Smith’s documentary starts with describing the “point sources” of waste and pollution such as pipe outlets, fumes, and sewage treatment plants. The documentary then shows specific examples of public involvement making the difference, with grass roots efforts fundamental to forcing both polluters and regulators to do better in Puget Sound and Chesapeake Bay.

“We have to reflect life, and life is not just problems, but solutions. By breaking problems down, my hope is we can re-engage people. When people are engaged and fighting to protect the environment in their own front yard, then progress gets made. My hunch is the outcome will be a lot better.”

“The cost and complexity of doing this has caused people to waver. Do we really care and do we have the will to act rather than ignore the environment?”

Previously, Smith was a journalist for the New York Times. He was awarded the Pulitzer Prize in 1972 as part of a team reporting on the Pentagon Papers, the secret government reports on the Vietnam War, and in 1974 for his Russian coverage, when he was Moscow bureau chief for the newspaper. Smith moved to filming television documentaries in 1988.

With documentaries, he appreciates the ability to do in-depth research on flaws in today’s systems. “I like to figure out how to make headway, not in exposing the bad guys.”

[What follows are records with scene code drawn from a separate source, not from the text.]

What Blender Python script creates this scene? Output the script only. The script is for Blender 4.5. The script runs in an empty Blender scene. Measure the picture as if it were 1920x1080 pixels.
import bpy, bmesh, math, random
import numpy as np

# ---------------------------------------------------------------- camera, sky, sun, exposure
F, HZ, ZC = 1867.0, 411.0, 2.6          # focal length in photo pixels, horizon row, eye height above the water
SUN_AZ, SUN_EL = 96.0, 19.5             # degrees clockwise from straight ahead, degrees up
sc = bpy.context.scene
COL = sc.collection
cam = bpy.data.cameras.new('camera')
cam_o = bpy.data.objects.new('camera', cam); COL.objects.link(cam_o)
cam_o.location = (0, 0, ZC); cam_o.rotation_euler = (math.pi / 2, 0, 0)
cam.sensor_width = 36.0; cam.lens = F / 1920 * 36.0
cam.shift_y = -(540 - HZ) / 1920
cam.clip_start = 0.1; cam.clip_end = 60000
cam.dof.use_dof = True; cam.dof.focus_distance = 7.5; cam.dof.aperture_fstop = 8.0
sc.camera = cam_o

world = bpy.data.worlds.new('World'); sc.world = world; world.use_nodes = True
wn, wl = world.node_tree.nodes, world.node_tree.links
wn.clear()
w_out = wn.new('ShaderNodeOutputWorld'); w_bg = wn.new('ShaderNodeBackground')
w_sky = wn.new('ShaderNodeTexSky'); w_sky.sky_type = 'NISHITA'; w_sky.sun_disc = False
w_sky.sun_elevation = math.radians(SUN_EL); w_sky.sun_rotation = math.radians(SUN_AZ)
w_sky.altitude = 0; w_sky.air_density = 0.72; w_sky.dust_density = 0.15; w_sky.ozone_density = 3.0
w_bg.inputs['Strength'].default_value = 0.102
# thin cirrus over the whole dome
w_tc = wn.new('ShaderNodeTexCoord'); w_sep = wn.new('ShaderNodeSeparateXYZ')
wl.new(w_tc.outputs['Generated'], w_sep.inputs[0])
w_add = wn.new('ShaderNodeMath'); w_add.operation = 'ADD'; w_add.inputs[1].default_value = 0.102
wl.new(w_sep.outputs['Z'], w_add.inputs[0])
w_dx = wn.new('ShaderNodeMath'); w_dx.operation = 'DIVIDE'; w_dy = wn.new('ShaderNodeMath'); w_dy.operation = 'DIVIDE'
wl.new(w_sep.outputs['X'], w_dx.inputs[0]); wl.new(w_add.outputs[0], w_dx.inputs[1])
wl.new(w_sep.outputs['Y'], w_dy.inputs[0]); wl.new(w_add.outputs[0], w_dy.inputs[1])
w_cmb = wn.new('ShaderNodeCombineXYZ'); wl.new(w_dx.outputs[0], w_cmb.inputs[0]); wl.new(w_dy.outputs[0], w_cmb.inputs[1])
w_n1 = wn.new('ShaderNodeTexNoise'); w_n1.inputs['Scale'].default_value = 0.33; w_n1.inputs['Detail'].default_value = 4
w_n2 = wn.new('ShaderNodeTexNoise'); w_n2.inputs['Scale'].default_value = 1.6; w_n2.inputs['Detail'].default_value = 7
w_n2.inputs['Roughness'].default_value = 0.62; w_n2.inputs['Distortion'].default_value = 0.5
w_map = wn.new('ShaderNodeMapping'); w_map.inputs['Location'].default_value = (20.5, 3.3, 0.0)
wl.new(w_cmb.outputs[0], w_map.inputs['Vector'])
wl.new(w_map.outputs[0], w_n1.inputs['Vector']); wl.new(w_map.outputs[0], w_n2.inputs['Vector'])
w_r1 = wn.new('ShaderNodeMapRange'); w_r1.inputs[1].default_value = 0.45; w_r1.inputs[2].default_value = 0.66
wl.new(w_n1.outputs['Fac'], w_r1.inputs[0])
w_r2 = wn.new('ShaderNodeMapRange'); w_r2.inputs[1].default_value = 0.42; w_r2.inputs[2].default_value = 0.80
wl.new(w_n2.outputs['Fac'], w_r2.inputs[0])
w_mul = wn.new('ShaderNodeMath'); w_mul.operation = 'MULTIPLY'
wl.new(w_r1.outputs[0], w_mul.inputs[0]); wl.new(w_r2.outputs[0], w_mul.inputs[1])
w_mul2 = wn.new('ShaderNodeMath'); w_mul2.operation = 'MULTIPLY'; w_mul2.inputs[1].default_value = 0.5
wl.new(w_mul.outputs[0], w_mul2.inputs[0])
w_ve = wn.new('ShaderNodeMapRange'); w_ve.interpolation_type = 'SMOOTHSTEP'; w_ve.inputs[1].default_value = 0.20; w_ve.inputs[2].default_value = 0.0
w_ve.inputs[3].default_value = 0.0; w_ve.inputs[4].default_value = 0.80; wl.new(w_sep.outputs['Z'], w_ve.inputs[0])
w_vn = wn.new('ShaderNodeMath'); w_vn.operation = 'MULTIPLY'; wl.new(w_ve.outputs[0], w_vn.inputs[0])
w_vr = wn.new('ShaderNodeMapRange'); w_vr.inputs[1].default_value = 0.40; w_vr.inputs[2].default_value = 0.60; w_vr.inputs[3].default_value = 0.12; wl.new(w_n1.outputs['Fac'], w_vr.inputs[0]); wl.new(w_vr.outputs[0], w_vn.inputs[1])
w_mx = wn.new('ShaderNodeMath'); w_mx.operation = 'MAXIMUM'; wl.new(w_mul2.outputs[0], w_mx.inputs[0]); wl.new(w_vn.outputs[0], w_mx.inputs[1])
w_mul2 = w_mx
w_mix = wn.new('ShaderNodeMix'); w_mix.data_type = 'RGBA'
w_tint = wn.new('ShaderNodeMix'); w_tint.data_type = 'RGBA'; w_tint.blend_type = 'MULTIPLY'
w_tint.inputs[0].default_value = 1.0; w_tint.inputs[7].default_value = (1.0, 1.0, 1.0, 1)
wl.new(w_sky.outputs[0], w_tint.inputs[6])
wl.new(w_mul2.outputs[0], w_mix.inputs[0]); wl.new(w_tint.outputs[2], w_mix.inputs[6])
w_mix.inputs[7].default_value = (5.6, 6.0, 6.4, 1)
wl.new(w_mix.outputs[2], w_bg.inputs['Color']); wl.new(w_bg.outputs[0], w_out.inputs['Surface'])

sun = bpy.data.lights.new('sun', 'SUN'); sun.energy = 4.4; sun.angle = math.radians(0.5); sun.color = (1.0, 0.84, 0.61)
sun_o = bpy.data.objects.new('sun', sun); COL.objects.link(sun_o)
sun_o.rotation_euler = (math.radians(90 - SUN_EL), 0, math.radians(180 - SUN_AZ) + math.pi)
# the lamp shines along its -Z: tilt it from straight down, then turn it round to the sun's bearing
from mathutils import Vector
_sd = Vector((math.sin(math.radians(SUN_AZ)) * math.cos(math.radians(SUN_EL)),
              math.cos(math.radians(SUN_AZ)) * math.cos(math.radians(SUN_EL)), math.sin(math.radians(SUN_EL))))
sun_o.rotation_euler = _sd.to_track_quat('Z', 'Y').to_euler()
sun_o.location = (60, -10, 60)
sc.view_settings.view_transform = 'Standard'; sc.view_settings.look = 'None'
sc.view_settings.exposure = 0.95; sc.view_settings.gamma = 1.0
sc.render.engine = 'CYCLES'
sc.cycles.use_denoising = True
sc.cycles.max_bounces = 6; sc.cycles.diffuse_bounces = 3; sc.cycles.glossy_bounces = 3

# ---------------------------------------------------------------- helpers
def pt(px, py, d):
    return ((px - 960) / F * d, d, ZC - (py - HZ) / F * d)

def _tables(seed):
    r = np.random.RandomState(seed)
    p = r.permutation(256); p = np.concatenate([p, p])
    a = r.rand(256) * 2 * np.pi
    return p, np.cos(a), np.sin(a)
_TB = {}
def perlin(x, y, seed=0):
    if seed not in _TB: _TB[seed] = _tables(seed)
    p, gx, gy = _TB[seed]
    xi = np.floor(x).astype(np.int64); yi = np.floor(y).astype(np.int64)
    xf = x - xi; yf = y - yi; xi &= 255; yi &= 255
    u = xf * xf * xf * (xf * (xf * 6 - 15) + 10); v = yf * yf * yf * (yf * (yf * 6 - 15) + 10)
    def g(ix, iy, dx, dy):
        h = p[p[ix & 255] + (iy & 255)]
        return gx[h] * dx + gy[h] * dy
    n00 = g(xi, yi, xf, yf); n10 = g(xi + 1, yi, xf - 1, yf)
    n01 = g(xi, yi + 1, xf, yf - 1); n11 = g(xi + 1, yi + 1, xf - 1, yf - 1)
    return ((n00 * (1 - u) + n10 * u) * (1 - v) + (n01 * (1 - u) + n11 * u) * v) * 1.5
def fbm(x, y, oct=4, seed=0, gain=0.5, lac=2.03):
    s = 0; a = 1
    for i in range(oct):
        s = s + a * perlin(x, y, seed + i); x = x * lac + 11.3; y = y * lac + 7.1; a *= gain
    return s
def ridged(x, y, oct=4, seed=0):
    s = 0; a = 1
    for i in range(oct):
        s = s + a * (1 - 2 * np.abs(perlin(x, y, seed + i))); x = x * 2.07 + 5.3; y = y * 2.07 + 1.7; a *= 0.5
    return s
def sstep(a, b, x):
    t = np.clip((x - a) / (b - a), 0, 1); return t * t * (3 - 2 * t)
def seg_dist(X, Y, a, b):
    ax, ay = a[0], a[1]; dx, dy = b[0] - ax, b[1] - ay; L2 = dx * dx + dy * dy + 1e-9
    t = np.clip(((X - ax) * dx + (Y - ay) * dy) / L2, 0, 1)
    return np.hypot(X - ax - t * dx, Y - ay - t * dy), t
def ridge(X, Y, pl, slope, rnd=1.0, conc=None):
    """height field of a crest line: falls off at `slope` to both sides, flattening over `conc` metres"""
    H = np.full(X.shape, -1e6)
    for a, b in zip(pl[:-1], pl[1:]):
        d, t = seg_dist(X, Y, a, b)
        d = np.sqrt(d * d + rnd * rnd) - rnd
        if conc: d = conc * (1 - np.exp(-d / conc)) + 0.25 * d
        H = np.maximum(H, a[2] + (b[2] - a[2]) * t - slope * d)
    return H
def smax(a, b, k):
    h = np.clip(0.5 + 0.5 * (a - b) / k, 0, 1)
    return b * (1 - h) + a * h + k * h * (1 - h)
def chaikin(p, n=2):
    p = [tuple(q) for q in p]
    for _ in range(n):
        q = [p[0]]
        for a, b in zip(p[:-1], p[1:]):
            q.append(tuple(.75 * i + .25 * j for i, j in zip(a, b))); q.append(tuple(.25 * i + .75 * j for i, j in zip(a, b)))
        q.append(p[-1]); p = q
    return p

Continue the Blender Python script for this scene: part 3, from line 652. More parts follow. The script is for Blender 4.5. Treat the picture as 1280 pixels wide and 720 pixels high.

Including a dozen programs for “Frontline,” Smith has made 50 hours of documentaries that have been shown on public television on issues such as the quality of health care, teen violence, juggling work and family, and global economics. His recent “Frontline” episodes cover “Spying on the Homefront “ (2007) and “Can You Afford to Retire?” (2006) All Smith’s “Frontline” programs are available at the Orcas Public Library.